(PROVIDED ENTRIES)
============================================================
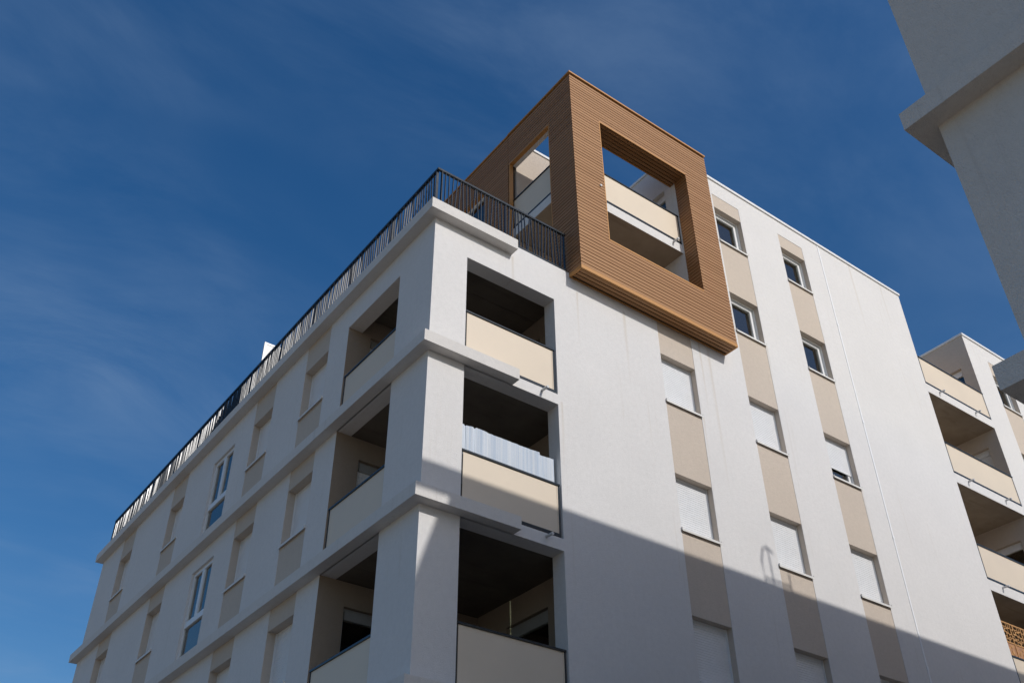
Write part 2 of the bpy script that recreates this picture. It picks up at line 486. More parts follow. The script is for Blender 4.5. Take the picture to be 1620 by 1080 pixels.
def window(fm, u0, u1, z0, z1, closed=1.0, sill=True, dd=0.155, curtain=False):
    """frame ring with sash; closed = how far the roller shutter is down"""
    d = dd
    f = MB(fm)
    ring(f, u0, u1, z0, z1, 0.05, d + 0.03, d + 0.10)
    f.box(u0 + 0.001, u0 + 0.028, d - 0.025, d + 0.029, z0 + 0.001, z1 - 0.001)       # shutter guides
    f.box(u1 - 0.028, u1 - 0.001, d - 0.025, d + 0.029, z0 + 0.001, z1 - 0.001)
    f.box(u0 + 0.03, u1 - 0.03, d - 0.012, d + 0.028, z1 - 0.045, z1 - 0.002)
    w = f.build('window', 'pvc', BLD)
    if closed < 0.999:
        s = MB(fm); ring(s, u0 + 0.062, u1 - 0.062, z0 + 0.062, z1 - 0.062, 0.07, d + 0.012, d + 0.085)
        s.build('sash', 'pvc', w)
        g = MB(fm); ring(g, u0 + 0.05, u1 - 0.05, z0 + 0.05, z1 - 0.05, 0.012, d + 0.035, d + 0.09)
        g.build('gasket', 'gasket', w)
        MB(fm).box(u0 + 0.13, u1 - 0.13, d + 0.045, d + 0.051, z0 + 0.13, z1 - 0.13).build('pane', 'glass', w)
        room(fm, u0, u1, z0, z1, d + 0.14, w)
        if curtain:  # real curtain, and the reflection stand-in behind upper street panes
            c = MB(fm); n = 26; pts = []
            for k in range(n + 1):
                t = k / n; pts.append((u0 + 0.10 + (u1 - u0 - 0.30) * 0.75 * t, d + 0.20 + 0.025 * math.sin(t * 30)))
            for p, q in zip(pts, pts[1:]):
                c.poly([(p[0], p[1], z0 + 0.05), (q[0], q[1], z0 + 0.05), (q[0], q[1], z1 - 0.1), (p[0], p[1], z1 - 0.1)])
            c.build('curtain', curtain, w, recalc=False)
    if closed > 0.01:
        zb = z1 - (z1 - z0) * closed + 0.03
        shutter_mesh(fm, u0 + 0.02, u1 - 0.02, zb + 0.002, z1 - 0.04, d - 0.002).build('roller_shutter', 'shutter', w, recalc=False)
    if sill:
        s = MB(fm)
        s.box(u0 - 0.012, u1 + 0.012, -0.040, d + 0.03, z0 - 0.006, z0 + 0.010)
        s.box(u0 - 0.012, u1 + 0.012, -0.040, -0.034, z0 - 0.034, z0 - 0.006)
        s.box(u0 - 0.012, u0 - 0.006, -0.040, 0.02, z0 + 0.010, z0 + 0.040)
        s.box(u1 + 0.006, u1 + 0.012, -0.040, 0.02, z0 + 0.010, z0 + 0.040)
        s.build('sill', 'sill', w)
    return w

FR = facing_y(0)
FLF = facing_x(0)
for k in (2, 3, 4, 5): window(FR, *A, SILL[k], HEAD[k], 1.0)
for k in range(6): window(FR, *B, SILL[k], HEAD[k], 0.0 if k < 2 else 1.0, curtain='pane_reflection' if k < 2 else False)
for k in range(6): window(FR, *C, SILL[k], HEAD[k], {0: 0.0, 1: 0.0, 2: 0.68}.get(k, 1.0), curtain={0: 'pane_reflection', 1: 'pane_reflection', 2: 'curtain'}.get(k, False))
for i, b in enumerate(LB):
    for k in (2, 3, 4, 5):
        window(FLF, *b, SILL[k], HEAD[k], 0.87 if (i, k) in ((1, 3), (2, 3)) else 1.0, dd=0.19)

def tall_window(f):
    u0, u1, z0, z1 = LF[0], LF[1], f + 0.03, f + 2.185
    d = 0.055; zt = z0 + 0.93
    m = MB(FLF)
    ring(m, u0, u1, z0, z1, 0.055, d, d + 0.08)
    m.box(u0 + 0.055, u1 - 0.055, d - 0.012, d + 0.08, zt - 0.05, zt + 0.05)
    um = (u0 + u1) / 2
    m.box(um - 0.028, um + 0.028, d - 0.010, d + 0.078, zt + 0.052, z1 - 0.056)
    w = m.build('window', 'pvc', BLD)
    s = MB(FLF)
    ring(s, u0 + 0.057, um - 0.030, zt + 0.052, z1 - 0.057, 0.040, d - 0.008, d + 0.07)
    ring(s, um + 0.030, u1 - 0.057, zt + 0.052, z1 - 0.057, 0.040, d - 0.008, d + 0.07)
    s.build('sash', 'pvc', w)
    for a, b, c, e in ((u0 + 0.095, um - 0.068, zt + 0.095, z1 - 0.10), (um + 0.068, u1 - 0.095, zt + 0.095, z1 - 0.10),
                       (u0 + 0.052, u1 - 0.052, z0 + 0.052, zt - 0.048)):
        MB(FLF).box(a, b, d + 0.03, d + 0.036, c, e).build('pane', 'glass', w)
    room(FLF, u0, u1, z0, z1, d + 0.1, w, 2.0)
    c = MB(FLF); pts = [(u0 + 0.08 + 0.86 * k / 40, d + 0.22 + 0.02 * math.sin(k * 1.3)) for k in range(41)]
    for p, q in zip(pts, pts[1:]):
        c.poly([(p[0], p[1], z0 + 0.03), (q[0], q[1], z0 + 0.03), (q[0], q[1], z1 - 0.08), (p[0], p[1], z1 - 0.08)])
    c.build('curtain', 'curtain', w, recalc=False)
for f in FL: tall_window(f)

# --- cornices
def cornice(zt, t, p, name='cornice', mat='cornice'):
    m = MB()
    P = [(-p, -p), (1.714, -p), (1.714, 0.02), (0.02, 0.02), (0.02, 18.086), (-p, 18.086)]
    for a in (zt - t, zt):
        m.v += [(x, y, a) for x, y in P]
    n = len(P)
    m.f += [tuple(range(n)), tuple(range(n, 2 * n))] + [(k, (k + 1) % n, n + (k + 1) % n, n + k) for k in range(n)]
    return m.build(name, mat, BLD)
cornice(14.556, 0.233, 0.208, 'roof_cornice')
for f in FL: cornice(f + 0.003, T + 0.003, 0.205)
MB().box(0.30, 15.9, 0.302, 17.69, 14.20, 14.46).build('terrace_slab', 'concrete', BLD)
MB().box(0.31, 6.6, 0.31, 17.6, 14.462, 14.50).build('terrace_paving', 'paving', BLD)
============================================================
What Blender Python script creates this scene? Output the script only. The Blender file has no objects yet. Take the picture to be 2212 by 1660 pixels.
============================================================
(REQUIRED TASK)
Each line in the entries above that includes the string "script" should be extracted.

(EXERCISE OUTPUT)
Write part 2 of the bpy script that recreates this picture. It picks up at line 486. More parts follow. The script is for Blender 4.5. Take the picture to be 1620 by 1080 pixels.
What Blender Python script creates this scene? Output the script only. The Blender file has no objects yet. Take the picture to be 2212 by 1660 pixels.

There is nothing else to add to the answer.